Yeah. RSD life. The students, the system and the state.

To sum up my current educational philosophy, I have to quote from the movie "Aliens."

I will need a full week back on the beach, with a different bottle for each day, in order to regain some semblance of sanity. Just a short 86 instructional days from today.

Sophmom said...

Ahh.... bless Pat's heart. He's still countin' down the days. I think he might have earned more than one week on the beach. JMHO.

This is such a complex subject and I've seen it from a number of perspectives. My boys grew up in a community that was anchored by public and private schools and we did a little of both. They had friends in all the local schools, friends from the neighborhood and church, and others from playing baseball, from summer camp and from swim team. The three of them went to two different private elementary schools, both within walking distance of our house. The Oldest attended an Episcopal school that was so close I could watch him walk all the way to school from the front porch, hear them playing on the playground, and, from time to time, the dog would get out and try to go get him. They'd call me from the office to tell me it was time to come fetch Daisy again.
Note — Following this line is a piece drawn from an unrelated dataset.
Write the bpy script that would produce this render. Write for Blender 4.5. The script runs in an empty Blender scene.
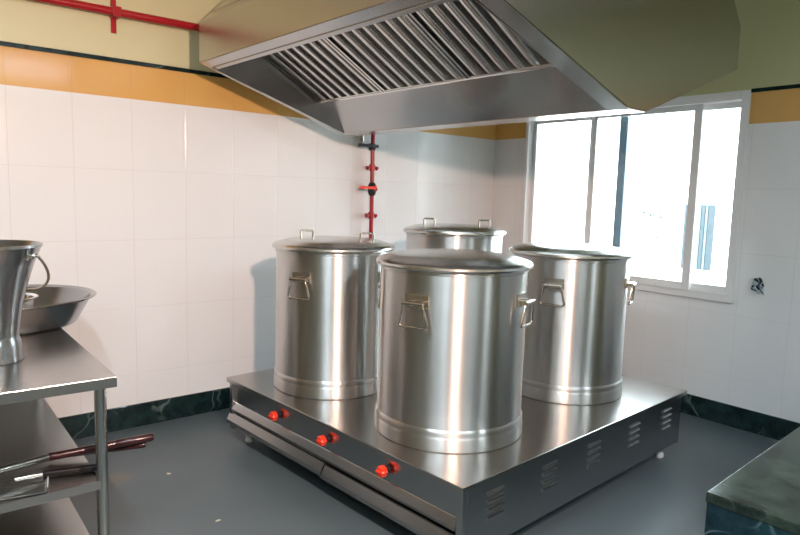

I guess what I'm saying is that it all weaves into the texture of a community.

As for the whole college anxiety thing, I have seen that up close and personal too. I do know we can choose whether or not to buy into it. My experience has been that it all works out for the best (although I never wished my boys could go to a "top" school).

I liked the chicken offer at the end of the commercial too.

Sophmom said...

Oh... and, what I started to say in the first place: Bill Quigley wrote a pair of articles (Part I and Part II) about the RSD vs. the Charter Schools. I'm too sleepy to look for the link(s), but'll try to find them tomorrow. 'Night, darlin'.

em said...

I do actually work for a charter system, though we get a large part (i think - the finances are fuzzy to me) of our funding from RSD. So my experiences with RSD have been by association only. I have colleagues who work directly for RSD schools. My job is tough. Their jobs are unbelievable. I don't know how they do it every day.